La preocupación por entender la psicología de los caudillos a la luz de sus ancestros los señores de la guerra, motivó a Octavio Bunge a escribir Nuestra América, en donde auscultó con rigor la triple herencia cultural española, india y negra. El fruto de la mezcla de estos tres elementos sería una disfuncionalidad psicológica, aunada a una carencia moral. En resumen, para Bunge el caudillismo o caciquismo es una anomalía localizable en los usos y costumbres de los pueblos, contra los cuales nada pueden las leyes tipificadas en las constituciones políticas de las naciones. Por su parte, el venezolano Rómulo Gallegos (1884-1969) estaba persuadido de que el caudillismo es obra de la educación y producto de atavismos raciales, agravados por la falta de unidad en su país de origen [3]. En cualquiera de los casos, los esquemas de reproducción o “habitus”, en el lenguaje de del sociólogo Pierre Bourdieu, están implícitos.
En este sentido, si lanzamos una rápida mirada al nivel educativo de algunos caudillos seleccionados al azar, veremos que José Gaspar Rodríguez de Francia, el ‘dictador supremo’ de Paraguay entre 1811 y 1840, era doctor en teología y en derecho; como libre pensador admirador de Juan Jacobo Rousseau y de la Revolución francesa, puso en práctica con mano de fierro sus ideas de progreso. Este singular y controvertido personaje, rehabilitado por Roa Bastos, en Yo, el Supremo, erradicó el analfabetismo y encabezó la resistencia a la política expansionista de los países vecinos, contribuyendo a crear en el pueblo paraguayo una sólida conciencia nacionalista.
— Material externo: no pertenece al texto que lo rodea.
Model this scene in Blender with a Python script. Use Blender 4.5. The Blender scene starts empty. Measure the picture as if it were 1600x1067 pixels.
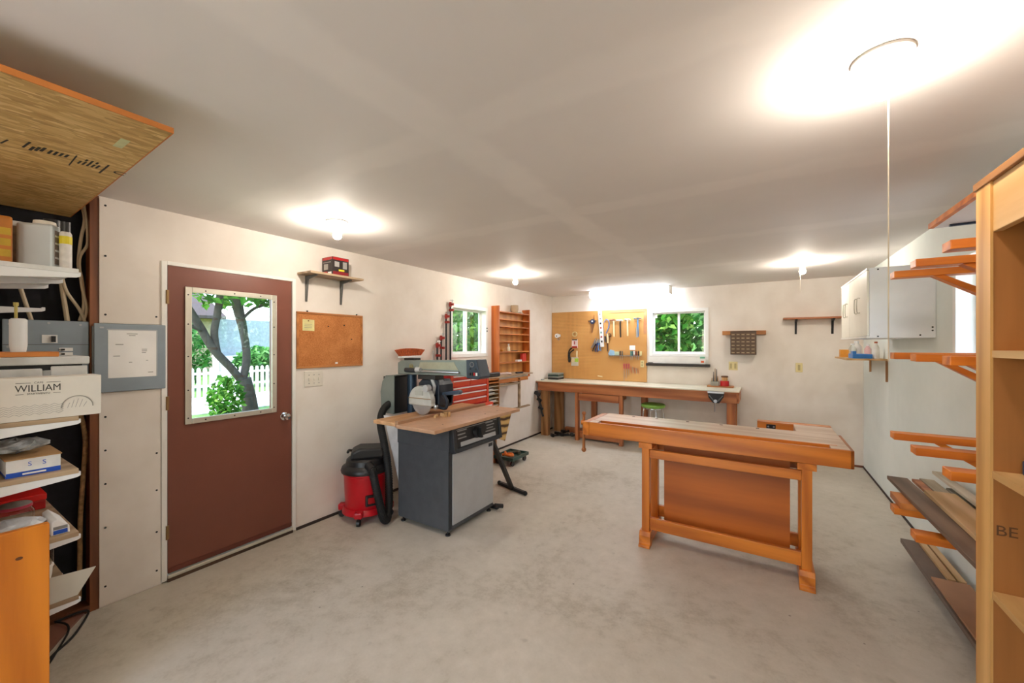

Simón Bolívar, quien pronosticó que América caería entre las manos de “pequeños tiranos casi imperceptibles, de todos los colores y de todas las razas”, organizó una expedición de Cuerpos del Alto y Bajo Perú, para deshacerse de ese “tirano que tiene aquella provincia no solo oprimida del modo más cruel, sino que la ha separado de todo trato humano, pues allí nadie entra sino el que gusta su Perpetuo Dictador” [4] . En el extremo opuesto del Perpetuo Dictador, se encuentran casos como el de Enrique Peñaranda, presidente de Bolivia, cuya madre declaró en una ocasión:
“si hubiera sabido que mi hijo iba a ser presidente, le hubiera enseñado a leer y a escribir”[5].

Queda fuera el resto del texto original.